**GIVEN INSTRUCTION:** Your task is to extract every line from the material below exactly.

______

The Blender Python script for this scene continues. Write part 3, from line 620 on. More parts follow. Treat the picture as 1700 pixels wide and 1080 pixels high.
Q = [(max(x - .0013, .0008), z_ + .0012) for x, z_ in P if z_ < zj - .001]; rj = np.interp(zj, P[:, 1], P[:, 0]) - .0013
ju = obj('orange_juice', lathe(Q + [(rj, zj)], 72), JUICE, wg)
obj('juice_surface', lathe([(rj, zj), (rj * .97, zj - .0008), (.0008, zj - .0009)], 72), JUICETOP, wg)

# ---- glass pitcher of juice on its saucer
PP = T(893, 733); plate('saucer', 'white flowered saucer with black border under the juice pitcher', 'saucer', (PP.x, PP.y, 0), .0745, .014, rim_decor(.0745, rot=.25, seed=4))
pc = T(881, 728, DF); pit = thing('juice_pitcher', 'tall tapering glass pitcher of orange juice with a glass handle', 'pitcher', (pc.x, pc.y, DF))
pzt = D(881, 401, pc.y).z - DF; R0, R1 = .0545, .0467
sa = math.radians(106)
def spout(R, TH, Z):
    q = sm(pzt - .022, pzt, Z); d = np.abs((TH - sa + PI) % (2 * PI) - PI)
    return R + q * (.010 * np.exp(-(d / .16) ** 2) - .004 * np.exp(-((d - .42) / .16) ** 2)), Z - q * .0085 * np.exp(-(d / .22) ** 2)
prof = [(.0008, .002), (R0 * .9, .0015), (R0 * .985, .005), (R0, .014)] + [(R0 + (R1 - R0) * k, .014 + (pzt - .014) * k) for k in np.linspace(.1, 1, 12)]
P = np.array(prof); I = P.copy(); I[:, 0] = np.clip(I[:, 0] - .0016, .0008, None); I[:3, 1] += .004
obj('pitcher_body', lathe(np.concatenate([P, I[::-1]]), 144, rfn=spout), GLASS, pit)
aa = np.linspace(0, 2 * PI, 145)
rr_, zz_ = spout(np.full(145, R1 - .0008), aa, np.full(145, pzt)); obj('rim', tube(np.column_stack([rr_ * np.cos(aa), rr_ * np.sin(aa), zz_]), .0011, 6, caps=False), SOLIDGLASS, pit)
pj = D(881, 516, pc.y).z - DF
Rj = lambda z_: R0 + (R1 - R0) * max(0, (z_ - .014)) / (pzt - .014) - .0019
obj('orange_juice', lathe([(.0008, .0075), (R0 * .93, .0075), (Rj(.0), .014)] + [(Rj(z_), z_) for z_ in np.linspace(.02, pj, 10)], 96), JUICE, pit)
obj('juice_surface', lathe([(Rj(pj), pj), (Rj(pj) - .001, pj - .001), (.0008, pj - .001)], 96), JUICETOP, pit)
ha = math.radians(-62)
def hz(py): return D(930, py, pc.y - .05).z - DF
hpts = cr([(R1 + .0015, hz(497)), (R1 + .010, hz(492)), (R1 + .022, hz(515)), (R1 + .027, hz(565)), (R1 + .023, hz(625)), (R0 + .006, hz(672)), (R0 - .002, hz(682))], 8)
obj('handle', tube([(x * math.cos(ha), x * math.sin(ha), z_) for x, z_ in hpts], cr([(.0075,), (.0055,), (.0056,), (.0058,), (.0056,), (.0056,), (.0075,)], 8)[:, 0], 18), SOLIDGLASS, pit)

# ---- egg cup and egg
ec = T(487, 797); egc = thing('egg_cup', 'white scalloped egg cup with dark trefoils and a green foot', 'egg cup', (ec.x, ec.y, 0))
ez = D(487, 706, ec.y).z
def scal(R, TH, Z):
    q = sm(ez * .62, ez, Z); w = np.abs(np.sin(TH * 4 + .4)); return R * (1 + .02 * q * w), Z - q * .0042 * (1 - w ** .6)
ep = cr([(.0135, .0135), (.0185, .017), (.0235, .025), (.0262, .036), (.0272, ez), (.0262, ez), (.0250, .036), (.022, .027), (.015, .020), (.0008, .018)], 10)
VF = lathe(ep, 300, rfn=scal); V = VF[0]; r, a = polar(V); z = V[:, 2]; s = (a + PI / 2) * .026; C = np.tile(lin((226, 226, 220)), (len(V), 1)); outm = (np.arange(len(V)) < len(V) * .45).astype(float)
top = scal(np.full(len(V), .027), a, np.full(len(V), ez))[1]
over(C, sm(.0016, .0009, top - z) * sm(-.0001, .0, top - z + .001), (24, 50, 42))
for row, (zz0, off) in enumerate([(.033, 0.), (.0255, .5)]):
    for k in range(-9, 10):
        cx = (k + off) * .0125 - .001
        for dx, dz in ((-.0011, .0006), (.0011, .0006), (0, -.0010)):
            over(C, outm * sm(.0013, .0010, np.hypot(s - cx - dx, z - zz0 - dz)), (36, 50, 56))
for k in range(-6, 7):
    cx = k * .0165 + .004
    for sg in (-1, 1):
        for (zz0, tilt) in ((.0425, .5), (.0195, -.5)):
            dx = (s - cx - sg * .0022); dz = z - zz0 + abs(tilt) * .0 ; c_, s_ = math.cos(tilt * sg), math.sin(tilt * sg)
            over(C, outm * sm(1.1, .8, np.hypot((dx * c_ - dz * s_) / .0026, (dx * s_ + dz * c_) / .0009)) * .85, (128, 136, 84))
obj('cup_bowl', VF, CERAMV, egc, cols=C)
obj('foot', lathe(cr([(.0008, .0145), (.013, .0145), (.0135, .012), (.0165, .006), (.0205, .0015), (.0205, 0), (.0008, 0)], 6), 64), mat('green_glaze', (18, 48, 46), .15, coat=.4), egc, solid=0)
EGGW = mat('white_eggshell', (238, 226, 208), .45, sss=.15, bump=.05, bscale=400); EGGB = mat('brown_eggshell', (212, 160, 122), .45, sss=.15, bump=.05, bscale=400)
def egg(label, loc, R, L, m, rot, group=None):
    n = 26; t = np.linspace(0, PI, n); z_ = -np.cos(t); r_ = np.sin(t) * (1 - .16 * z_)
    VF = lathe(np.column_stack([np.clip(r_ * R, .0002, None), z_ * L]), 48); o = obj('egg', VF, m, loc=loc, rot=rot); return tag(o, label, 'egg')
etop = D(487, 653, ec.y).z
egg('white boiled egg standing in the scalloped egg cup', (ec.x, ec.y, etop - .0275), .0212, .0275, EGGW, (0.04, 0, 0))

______

**COMPLETED TASK:**
The Blender Python script for this scene continues. Write part 3, from line 620 on. More parts follow. Treat the picture as 1700 pixels wide and 1080 pixels high.
Q = [(max(x - .0013, .0008), z_ + .0012) for x, z_ in P if z_ < zj - .001]; rj = np.interp(zj, P[:, 1], P[:, 0]) - .0013
ju = obj('orange_juice', lathe(Q + [(rj, zj)], 72), JUICE, wg)
obj('juice_surface', lathe([(rj, zj), (rj * .97, zj - .0008), (.0008, zj - .0009)], 72), JUICETOP, wg)

# ---- glass pitcher of juice on its saucer
PP = T(893, 733); plate('saucer', 'white flowered saucer with black border under the juice pitcher', 'saucer', (PP.x, PP.y, 0), .0745, .014, rim_decor(.0745, rot=.25, seed=4))
pc = T(881, 728, DF); pit = thing('juice_pitcher', 'tall tapering glass pitcher of orange juice with a glass handle', 'pitcher', (pc.x, pc.y, DF))
pzt = D(881, 401, pc.y).z - DF; R0, R1 = .0545, .0467
sa = math.radians(106)
def spout(R, TH, Z):
    q = sm(pzt - .022, pzt, Z); d = np.abs((TH - sa + PI) % (2 * PI) - PI)
    return R + q * (.010 * np.exp(-(d / .16) ** 2) - .004 * np.exp(-((d - .42) / .16) ** 2)), Z - q * .0085 * np.exp(-(d / .22) ** 2)
prof = [(.0008, .002), (R0 * .9, .0015), (R0 * .985, .005), (R0, .014)] + [(R0 + (R1 - R0) * k, .014 + (pzt - .014) * k) for k in np.linspace(.1, 1, 12)]
P = np.array(prof); I = P.copy(); I[:, 0] = np.clip(I[:, 0] - .0016, .0008, None); I[:3, 1] += .004
obj('pitcher_body', lathe(np.concatenate([P, I[::-1]]), 144, rfn=spout), GLASS, pit)
aa = np.linspace(0, 2 * PI, 145)
rr_, zz_ = spout(np.full(145, R1 - .0008), aa, np.full(145, pzt)); obj('rim', tube(np.column_stack([rr_ * np.cos(aa), rr_ * np.sin(aa), zz_]), .0011, 6, caps=False), SOLIDGLASS, pit)
pj = D(881, 516, pc.y).z - DF
Rj = lambda z_: R0 + (R1 - R0) * max(0, (z_ - .014)) / (pzt - .014) - .0019
obj('orange_juice', lathe([(.0008, .0075), (R0 * .93, .0075), (Rj(.0), .014)] + [(Rj(z_), z_) for z_ in np.linspace(.02, pj, 10)], 96), JUICE, pit)
obj('juice_surface', lathe([(Rj(pj), pj), (Rj(pj) - .001, pj - .001), (.0008, pj - .001)], 96), JUICETOP, pit)
ha = math.radians(-62)
def hz(py): return D(930, py, pc.y - .05).z - DF
hpts = cr([(R1 + .0015, hz(497)), (R1 + .010, hz(492)), (R1 + .022, hz(515)), (R1 + .027, hz(565)), (R1 + .023, hz(625)), (R0 + .006, hz(672)), (R0 - .002, hz(682))], 8)
obj('handle', tube([(x * math.cos(ha), x * math.sin(ha), z_) for x, z_ in hpts], cr([(.0075,), (.0055,), (.0056,), (.0058,), (.0056,), (.0056,), (.0075,)], 8)[:, 0], 18), SOLIDGLASS, pit)

# ---- egg cup and egg
ec = T(487, 797); egc = thing('egg_cup', 'white scalloped egg cup with dark trefoils and a green foot', 'egg cup', (ec.x, ec.y, 0))
ez = D(487, 706, ec.y).z
def scal(R, TH, Z):
    q = sm(ez * .62, ez, Z); w = np.abs(np.sin(TH * 4 + .4)); return R * (1 + .02 * q * w), Z - q * .0042 * (1 - w ** .6)
ep = cr([(.0135, .0135), (.0185, .017), (.0235, .025), (.0262, .036), (.0272, ez), (.0262, ez), (.0250, .036), (.022, .027), (.015, .020), (.0008, .018)], 10)
VF = lathe(ep, 300, rfn=scal); V = VF[0]; r, a = polar(V); z = V[:, 2]; s = (a + PI / 2) * .026; C = np.tile(lin((226, 226, 220)), (len(V), 1)); outm = (np.arange(len(V)) < len(V) * .45).astype(float)
top = scal(np.full(len(V), .027), a, np.full(len(V), ez))[1]
over(C, sm(.0016, .0009, top - z) * sm(-.0001, .0, top - z + .001), (24, 50, 42))
for row, (zz0, off) in enumerate([(.033, 0.), (.0255, .5)]):
    for k in range(-9, 10):
        cx = (k + off) * .0125 - .001
        for dx, dz in ((-.0011, .0006), (.0011, .0006), (0, -.0010)):
            over(C, outm * sm(.0013, .0010, np.hypot(s - cx - dx, z - zz0 - dz)), (36, 50, 56))
for k in range(-6, 7):
    cx = k * .0165 + .004
    for sg in (-1, 1):
        for (zz0, tilt) in ((.0425, .5), (.0195, -.5)):
            dx = (s - cx - sg * .0022); dz = z - zz0 + abs(tilt) * .0 ; c_, s_ = math.cos(tilt * sg), math.sin(tilt * sg)
            over(C, outm * sm(1.1, .8, np.hypot((dx * c_ - dz * s_) / .0026, (dx * s_ + dz * c_) / .0009)) * .85, (128, 136, 84))
obj('cup_bowl', VF, CERAMV, egc, cols=C)
obj('foot', lathe(cr([(.0008, .0145), (.013, .0145), (.0135, .012), (.0165, .006), (.0205, .0015), (.0205, 0), (.0008, 0)], 6), 64), mat('green_glaze', (18, 48, 46), .15, coat=.4), egc, solid=0)
EGGW = mat('white_eggshell', (238, 226, 208), .45, sss=.15, bump=.05, bscale=400); EGGB = mat('brown_eggshell', (212, 160, 122), .45, sss=.15, bump=.05, bscale=400)
def egg(label, loc, R, L, m, rot, group=None):
    n = 26; t = np.linspace(0, PI, n); z_ = -np.cos(t); r_ = np.sin(t) * (1 - .16 * z_)
    VF = lathe(np.column_stack([np.clip(r_ * R, .0002, None), z_ * L]), 48); o = obj('egg', VF, m, loc=loc, rot=rot); return tag(o, label, 'egg')
etop = D(487, 653, ec.y).z
egg('white boiled egg standing in the scalloped egg cup', (ec.x, ec.y, etop - .0275), .0212, .0275, EGGW, (0.04, 0, 0))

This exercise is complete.